Herbstgedanken


In der Westerwälder Zeitung am Samstag, 28. Oktober 2022 unter der Rubrik „Augenblick"
Herbstgedanken
Wenn an diesem Wochenende die Uhr zurückgestellt wird, dann ist der Sommer endgültig zu Ende.
Ein langer, heißer Sommer legt sich dem Herbst in die Hände, um endlich auszuruhen nach Wochen des Wärmens und Wachsenlassens… nach nicht enden wollenden Tagen und kurzen Nächten mit leichtem Schlaf.
Der Herbst ist ein anderer Typ als der Sommer: er riecht anders… er ist ein Farbenkünstler an den Bäumen und Sträuchern… er holt die letzten Früchte von den Bäumen und aus der Erde. Der Herbst trägt Pullover und tanzt mit dem Wind. Er bläst den Zugvögeln ins Gefieder und schickt sie auf ihre Reise in den Süden.

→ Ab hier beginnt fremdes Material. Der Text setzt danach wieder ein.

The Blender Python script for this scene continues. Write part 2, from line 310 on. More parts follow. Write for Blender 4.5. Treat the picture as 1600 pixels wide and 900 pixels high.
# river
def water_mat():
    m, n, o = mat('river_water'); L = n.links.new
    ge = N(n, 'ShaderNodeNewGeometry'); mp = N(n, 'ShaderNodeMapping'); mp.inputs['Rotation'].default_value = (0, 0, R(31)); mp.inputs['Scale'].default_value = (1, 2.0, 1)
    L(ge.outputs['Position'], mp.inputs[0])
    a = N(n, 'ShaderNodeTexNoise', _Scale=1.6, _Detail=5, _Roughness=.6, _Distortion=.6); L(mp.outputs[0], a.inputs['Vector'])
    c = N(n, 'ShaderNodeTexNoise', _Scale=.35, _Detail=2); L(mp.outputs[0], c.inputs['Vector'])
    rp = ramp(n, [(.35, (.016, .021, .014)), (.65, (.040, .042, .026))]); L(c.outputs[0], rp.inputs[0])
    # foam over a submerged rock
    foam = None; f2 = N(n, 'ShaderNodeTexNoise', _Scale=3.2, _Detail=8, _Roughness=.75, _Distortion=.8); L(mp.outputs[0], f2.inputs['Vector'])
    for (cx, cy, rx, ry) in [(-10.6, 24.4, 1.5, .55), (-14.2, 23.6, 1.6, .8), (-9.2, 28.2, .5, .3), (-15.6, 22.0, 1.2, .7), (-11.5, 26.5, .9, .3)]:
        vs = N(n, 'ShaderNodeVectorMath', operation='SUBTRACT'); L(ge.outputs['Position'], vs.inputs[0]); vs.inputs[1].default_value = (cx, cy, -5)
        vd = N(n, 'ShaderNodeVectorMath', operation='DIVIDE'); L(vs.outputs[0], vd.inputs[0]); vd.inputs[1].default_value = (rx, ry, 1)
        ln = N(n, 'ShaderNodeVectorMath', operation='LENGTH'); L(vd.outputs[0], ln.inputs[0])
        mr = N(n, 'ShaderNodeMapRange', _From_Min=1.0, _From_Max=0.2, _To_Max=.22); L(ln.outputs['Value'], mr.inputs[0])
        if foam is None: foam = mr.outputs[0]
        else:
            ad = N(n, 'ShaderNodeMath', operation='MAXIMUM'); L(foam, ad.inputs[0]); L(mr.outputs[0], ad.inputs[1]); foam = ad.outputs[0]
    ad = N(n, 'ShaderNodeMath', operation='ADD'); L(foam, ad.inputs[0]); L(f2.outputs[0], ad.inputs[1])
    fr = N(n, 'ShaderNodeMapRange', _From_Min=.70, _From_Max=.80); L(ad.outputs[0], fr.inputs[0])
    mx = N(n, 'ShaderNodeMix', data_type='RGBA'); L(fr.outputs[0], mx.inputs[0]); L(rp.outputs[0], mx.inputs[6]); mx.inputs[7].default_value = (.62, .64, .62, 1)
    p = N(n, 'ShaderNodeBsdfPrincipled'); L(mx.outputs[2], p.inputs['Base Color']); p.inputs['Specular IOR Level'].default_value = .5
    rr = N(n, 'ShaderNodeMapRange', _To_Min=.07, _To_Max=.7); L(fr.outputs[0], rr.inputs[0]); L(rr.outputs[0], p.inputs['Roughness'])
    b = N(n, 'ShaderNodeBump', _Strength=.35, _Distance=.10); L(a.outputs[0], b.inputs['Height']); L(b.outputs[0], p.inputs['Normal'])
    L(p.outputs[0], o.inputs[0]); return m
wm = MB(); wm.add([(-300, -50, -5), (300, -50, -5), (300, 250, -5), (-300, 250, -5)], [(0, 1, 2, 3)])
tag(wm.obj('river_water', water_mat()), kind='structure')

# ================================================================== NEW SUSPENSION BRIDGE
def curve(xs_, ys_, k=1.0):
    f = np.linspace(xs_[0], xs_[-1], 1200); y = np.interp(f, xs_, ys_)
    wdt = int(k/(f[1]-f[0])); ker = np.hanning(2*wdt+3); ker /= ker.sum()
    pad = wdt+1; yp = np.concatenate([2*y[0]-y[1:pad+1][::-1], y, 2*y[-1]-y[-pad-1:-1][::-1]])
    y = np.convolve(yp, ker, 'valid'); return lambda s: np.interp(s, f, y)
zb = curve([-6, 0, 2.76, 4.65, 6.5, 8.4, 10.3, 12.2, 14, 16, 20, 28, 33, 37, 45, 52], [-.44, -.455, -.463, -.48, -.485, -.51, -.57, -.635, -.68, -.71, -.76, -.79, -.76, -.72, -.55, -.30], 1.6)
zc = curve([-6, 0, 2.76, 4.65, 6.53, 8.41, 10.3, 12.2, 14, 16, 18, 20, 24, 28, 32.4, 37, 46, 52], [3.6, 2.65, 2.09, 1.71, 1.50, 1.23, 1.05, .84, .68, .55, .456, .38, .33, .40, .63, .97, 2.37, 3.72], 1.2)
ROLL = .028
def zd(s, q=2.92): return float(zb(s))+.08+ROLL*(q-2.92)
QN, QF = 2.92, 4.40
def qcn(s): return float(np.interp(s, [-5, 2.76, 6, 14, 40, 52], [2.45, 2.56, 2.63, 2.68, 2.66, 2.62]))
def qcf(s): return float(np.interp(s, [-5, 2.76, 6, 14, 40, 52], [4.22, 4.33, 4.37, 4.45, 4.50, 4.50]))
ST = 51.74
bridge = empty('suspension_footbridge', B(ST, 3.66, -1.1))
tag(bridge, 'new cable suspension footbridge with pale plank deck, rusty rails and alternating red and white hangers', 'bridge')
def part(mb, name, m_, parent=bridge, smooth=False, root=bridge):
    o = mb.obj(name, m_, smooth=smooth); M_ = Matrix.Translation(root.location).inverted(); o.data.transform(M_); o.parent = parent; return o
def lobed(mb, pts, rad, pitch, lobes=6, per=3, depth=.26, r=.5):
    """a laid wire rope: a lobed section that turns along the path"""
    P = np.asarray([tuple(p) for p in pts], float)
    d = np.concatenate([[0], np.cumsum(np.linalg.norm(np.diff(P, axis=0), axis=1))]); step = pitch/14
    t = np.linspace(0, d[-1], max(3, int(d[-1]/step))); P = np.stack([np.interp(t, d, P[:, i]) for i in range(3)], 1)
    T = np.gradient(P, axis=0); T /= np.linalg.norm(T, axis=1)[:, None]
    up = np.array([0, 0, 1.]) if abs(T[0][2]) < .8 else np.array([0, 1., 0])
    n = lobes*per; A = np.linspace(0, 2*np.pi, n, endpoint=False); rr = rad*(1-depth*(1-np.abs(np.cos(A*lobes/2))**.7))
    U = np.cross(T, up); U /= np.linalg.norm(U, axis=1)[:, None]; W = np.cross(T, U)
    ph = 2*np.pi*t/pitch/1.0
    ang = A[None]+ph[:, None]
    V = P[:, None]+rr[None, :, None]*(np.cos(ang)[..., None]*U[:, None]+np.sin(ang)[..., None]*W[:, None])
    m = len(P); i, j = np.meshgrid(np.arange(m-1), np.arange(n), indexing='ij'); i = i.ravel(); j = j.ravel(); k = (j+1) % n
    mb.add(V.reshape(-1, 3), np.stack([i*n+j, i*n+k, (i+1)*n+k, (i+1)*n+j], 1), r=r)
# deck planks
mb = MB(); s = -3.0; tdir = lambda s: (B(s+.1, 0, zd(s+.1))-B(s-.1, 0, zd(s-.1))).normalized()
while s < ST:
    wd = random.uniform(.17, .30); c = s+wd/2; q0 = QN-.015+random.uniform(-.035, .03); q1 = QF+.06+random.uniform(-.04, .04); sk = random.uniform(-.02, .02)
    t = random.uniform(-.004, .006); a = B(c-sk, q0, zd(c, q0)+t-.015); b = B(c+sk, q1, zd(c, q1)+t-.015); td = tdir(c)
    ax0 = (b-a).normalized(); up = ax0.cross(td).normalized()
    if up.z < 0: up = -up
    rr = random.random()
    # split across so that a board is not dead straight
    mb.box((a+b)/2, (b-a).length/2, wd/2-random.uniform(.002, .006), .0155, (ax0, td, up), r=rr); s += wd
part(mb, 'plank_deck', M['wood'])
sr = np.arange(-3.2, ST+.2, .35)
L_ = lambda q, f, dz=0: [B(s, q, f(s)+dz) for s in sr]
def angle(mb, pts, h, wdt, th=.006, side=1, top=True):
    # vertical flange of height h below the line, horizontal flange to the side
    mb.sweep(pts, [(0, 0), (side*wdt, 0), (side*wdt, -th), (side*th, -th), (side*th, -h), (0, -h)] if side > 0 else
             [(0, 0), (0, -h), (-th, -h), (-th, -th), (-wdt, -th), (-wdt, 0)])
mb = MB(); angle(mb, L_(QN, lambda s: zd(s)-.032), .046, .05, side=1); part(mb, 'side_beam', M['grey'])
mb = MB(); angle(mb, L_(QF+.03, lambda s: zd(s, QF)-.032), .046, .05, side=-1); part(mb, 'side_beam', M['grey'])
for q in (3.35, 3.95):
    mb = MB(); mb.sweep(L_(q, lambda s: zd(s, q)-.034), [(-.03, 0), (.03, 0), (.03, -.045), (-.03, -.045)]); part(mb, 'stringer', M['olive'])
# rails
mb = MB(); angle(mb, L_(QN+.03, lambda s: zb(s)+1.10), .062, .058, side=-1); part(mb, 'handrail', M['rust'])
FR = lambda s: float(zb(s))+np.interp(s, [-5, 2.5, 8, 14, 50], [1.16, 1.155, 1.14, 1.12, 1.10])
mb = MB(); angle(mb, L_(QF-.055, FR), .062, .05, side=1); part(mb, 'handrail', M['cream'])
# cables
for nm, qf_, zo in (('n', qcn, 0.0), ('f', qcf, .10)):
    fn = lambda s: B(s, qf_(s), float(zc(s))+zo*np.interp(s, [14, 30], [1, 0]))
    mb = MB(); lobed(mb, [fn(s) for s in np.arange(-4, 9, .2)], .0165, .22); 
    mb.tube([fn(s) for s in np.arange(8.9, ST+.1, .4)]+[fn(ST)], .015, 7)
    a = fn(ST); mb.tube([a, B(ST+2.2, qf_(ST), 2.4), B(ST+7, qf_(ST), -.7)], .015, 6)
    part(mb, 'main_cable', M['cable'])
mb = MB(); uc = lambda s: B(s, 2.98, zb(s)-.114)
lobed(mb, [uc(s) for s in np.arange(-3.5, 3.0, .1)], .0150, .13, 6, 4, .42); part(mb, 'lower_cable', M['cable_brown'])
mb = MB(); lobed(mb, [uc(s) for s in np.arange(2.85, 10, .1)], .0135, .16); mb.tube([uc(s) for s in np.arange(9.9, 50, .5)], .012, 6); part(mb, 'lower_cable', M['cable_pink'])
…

Sind Sie – liebe Leserinnen und Leser – eher Frühjahrstypen, die sich an den ersten Knopsen und wärmenden Sonnenstrahlen freuen können? Erwacht dann auch in Ihnen das Leben wieder voller Tatendrang und Lebenslust? Oder sind Sie eher der Herbsttyp, der etwas melancholisch den fallenden Blättern und den abgeernteten Feldern hinterherschaut? Wird Ihnen weh ums Herz, wenn die Rufe der Zugvögel am Himmel zu hören sind?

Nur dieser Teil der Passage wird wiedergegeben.